If lacking in revolutionary moments, this bruisingly divine album crackles with songwriting chemistry from the outset. The opening track, Dirt, showcases Baker’s sensitively expressive voice, while the single Sugar in the Tank is an agreeably pacy pairing of her sharp, angst-ridden croon with Scott’s dusky drawl.
Of all of Boygenius’s members, it was Baker who seemed the one who had travelled furthest from relative indie obscurity to the cover of Rolling Stone, packed arenas, and duets with Billie Eilish – achievements that the band ticked off in short order. She played Dublin’s intimate Whelan’s venue as recently as 2022. There and elsewhere, there was little in her wonderfully woebegone solo catalogue to suggest she would soon be performing to crowds of 15,000, as she did when Boygenius appeared at Kilmainham a year later.

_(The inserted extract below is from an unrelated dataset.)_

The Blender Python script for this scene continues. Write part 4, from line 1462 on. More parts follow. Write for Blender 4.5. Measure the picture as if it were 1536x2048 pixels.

Boygenius is now on open-ended hiatus. It is encouraging to find Baker moving on from that chapter of her life with confidence and ambition. She certainly has struck up an enormously creative partnership with Scott, who bares some deep emotional scars on the flensing Bottom of a Bottle; it’s about an unhealthy relationship with alcohol that dovetails with Baker’s persistent theme of the dangers of addiction.
The album’s “country” touches tend to be understated. You can hear them in the slide guitar at the start of Downhill Both Ways and in lyrics about “leaving Georgia for Tennessee” at the top of Tuesday. An aura of grungy intensity hangs over Tape Runs Out, which sounds like Soundgarden trapped in the Mojave Desert. The beautifully bustling closing track, Goodbye Baby, opens with a spoken-word exchange between the duo about the difference between jelly and jam (“jelly’s more vicious,” Baker says) before their voices intertwine to sumptuous effect.
Darkness and light combine impressively on a beautiful album that doesn’t do anything groundbreaking but instead stands as a testament to a duo of talented songwriters coexisting in harmony. Send a Prayer My Way falls a long way short of a holy show. Anyone wondering what would happen if Boygenius went Garth Brooks will be underwhelmed. Yet if country cliches are few and far between, the album nonetheless radiates folksy warmth. It’s enormously comforting to bask in its campfire glow.